Na volta dos feridos escreveu: “Chegam os heróis mutilados. A multidão os recebe com flores, mas os olhos deles não veem o colorido: ainda estão fixos no Monte Castelo; A guerra não acaba no campo de batalha. Ela volta com eles, dentro deles, para sempre”.

Estrangeiros

Os brasileiros não foram os únicos a ter que encarar os fronts de batalha. O soldado da 12ª Divisão de Infantaria do Exército Americano, J.D. Salinger participou do Dia D (Normandia), da Batalha das Ardenas e da libertação de campos de concentração. Na guerra começou a esboçar O apanhador no campo de centeio (1951).

O escritor Ernest Hemingway foi outro que esteve na Segunda Guerra. A participação dele foi como correspondente para a Collier ‘s Magazine.Hemingway acompanhou o desembarque na Normandia, libertações de cidades francesas e o front italiano.

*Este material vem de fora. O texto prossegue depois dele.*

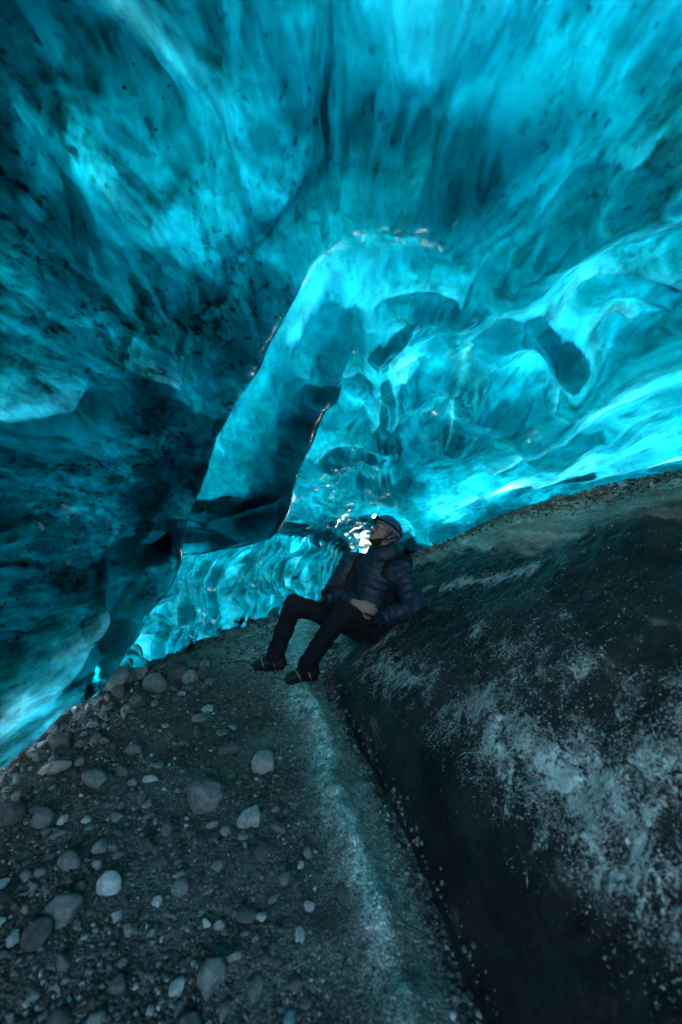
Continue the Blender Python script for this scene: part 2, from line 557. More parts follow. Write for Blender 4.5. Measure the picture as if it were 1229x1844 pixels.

Sua escrita seca e heroica captou a brutalidade e a solidão dos combatentes.

Apesar de não ter escrito livros específicos sobre as batalhas, Hemingway escreveu textos importantes, um deles questionando o uso da bomba atômica sobre os japoneses. “Por enquanto, somos a potência mais forte do mundo. É importante que não nos tornemos a mais odiada… nenhuma arma jamais resolveu um problema moral.”

O Prêmio Nobel John Steinbeck também esteve na guerra como correspondente do New York Herald Tribune. O escritor optou por não relatar batalhas heróicas, mas a vida cotidiana dos soldados anônimos, motoristas de caminhão, mecânicos, cozinheiros e camponeses. Essa escrita influenciou várias obras suas no pós-guerra.

Somente em 1958, escreveria Era uma vez uma guerra, onde construiu uma narrativa memorialista, que transforma episódios da Segunda Guerra em pequenas histórias humanas. No livro, cada capítulo é autônomo, como se fosse uma crônica curta.

“A guerra não é feita apenas de heróis. É feita de faxinas, longas esperas e do medo de não voltar.”

Outro trabalho vital, foi a série de reportagens do correspondente do The New Yorker, John Hesher, escritas um ano após o ataque nuclear, e hoje reunidas no livro Hiroshima.

O jornalista descreveu o episódio que devastou a cidade japonesa em 6 de agosto de 1946 de forma original: optou por contar a história do bombardeio através dos olhos de seis sobreviventes civis, que têm suas vidas transformadas para sempre às 8h15 da manhã do dia da explosão.

“Uma luz branca, como se mil sóis tivessem explodido ao mesmo tempo, encheu a cidade. Tudo se dissolveu em claridade e silêncio. Depois, veio o estrondo”, diz um dos trechos do livro.